Please print exactly the lines below, from the start of the material up to and including the line with "SC.camera = camo", but none of the pictures.
========================================
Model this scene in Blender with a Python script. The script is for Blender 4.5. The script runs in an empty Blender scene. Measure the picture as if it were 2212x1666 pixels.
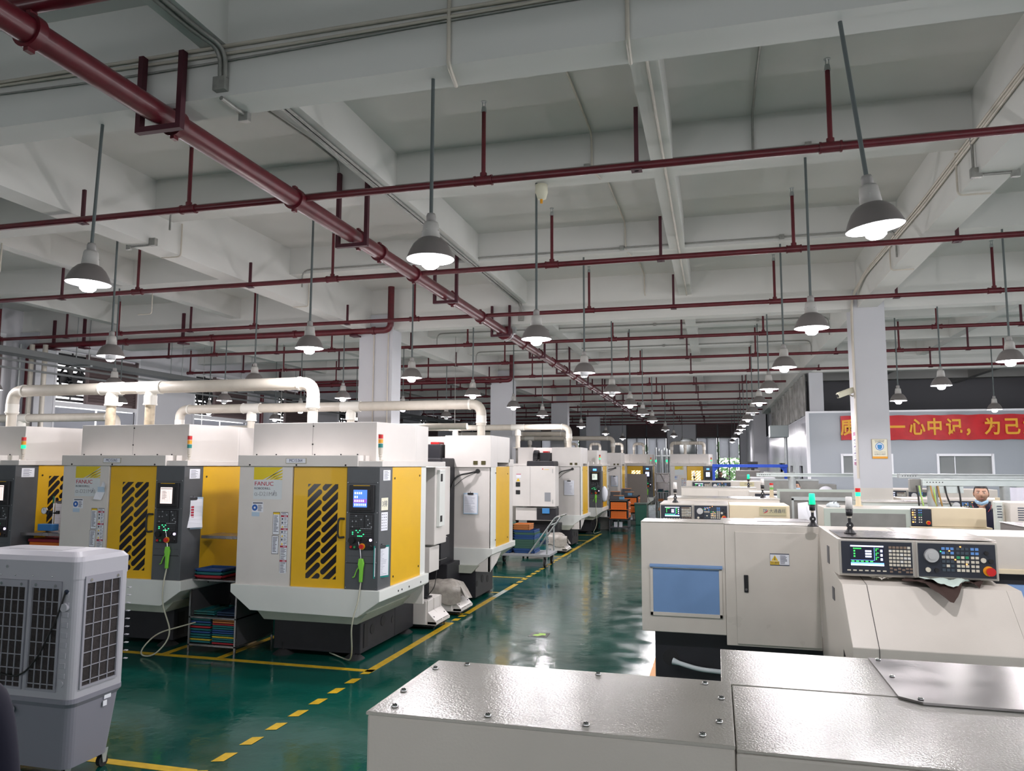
import bpy, bmesh, math, random
import numpy as np
from mathutils import Vector, Matrix
random.seed(7)
C = bpy.context.scene.collection
SC = bpy.context.scene

# ------------------------------------------------------------------ camera
FPX, CX, CY = 1640.0, 1106.0, 833.0
def _camrot():
    yv = np.array([1546.0-CX, 1006.0-CY, FPX]); yv /= np.linalg.norm(yv)
    r = math.radians(0.2)
    z = np.cross(np.array([math.cos(r), math.sin(r), 0]), yv); z /= np.linalg.norm(z)
    if z[1] > 0: z = -z
    x = np.cross(yv, z); x /= np.linalg.norm(x)
    return np.array([x, yv, z]).T
_R = _camrot()
cam = bpy.data.cameras.new('camera'); cam.sensor_width = 36; cam.lens = FPX/2212*36
cam.clip_end = 300
camo = bpy.data.objects.new('camera', cam); C.objects.link(camo)
m = Matrix(((_R[0][0], -_R[1][0], -_R[2][0]), (_R[0][1], -_R[1][1], -_R[2][1]), (_R[0][2], -_R[1][2], -_R[2][2])))
camo.matrix_world = Matrix.Translation((0, 0, 2.1)) @ m.to_4x4()
SC.camera = camo

# ------------------------------------------------------------------ world and exposure
W = bpy.data.worlds.new('world'); SC.world = W; W.use_nodes = True
bg = W.node_tree.nodes['Background']; bg.inputs[0].default_value = (0.96, 0.97, 1.0, 1); bg.inputs[1].default_value = 2.3
SC.view_settings.view_transform = 'Standard'; SC.view_settings.look = 'None'
SC.view_settings.gamma = 1; SC.view_settings.use_curve_mapping = False
SC.view_settings.exposure = 0.58
SC.cycles.max_bounces = 8; SC.cycles.diffuse_bounces = 5; SC.cycles.glossy_bounces = 4
SC.cycles.transparent_max_bounces = 8
SC.cycles.sample_clamp_indirect = 6
SC.cycles.caustics_reflective = False; SC.cycles.caustics_refractive = False
LAMP_W = 62.0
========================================
Task solution:
Model this scene in Blender with a Python script. The script is for Blender 4.5. The script runs in an empty Blender scene. Measure the picture as if it were 2212x1666 pixels.
import bpy, bmesh, math, random
import numpy as np
from mathutils import Vector, Matrix
random.seed(7)
C = bpy.context.scene.collection
SC = bpy.context.scene

# ------------------------------------------------------------------ camera
FPX, CX, CY = 1640.0, 1106.0, 833.0
def _camrot():
    yv = np.array([1546.0-CX, 1006.0-CY, FPX]); yv /= np.linalg.norm(yv)
    r = math.radians(0.2)
    z = np.cross(np.array([math.cos(r), math.sin(r), 0]), yv); z /= np.linalg.norm(z)
    if z[1] > 0: z = -z
    x = np.cross(yv, z); x /= np.linalg.norm(x)
    return np.array([x, yv, z]).T
_R = _camrot()
cam = bpy.data.cameras.new('camera'); cam.sensor_width = 36; cam.lens = FPX/2212*36
cam.clip_end = 300
camo = bpy.data.objects.new('camera', cam); C.objects.link(camo)
m = Matrix(((_R[0][0], -_R[1][0], -_R[2][0]), (_R[0][1], -_R[1][1], -_R[2][1]), (_R[0][2], -_R[1][2], -_R[2][2])))
camo.matrix_world = Matrix.Translation((0, 0, 2.1)) @ m.to_4x4()
SC.camera = camo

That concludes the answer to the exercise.